International Energy Agency executive director Fatih Birol sees no reason to doubt Saudi Aramco's ability to restore oil output to where it was before the September 14 attacks, he told a briefing September 18. Earlier, the state-controlled giant had said that full production would be back by the end of the month. Birol praised the efforts to bring mothballed production capacity on stream.

He said Saudi Arabia had an "impeccable record" in its deliveries to customers, proving "again and again it is a reliable supplier." He added that according to plans he had seen, the country planned to produce 11mn b/d by the end of September and 12mn b/d by the end of November, and "I expect they will live up to their reputation."

However he said it was "inevitable" that the risk of further attacks would be translated into a security premium in the oil price, which initially leapt by about a fifth to just over $70/barrel on the first day of trading (September 16) before subsiding.

Birol said the IEA remains in regular contact with authorities in Saudi Arabia and other major producing and consuming countries, as well as industry. He said the IEA reiterates its commitment to ensure that global oil markets remain well supplied.
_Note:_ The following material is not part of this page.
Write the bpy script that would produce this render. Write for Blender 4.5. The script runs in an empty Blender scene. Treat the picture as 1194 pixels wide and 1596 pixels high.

As ever, the IEA is ready to take rapid action in the event of any sustained shortfalls." But the watchdog said that for now, "markets remain well supplied with ample stocks available," and there was no need to release emergency supplies to the market. 

However, if needed, IEA member countries "also hold 2.9bn barrels of industry stocks as of the end of July, a two-year high that can cover more than a month of world oil demand. These stocks include about 650mn barrels of obligated emergency stocks, which can be made immediately available to the market when governments lower their holding requirements. Taken together, these emergency reserves can bring ample additional supply to the global market if needed.

“Recent events are a reminder that oil security cannot be taken for granted, even at times when markets are well supplied, and that energy security remains an indispensable pillar of the global economy,” he said. “This is why the IEA remains vigilant about the risk of disruptions to global oil supplies, whether they are caused by extreme weather events such as hurricanes, major technical outages, or geopolitical crises, and stands ready to act when needed.”

There is still uncertainty, officially, about responsibility for the attacks. Iran-backed Houthi rebels in Yemen claimed to have done it, but the US believes the attacks included missiles fired from perhaps Iran. In a tweet September 18, the US president, Donald Trump, said he had "just instructed the Secretary of the Treasury to substantially increase sanctions on the country of Iran!"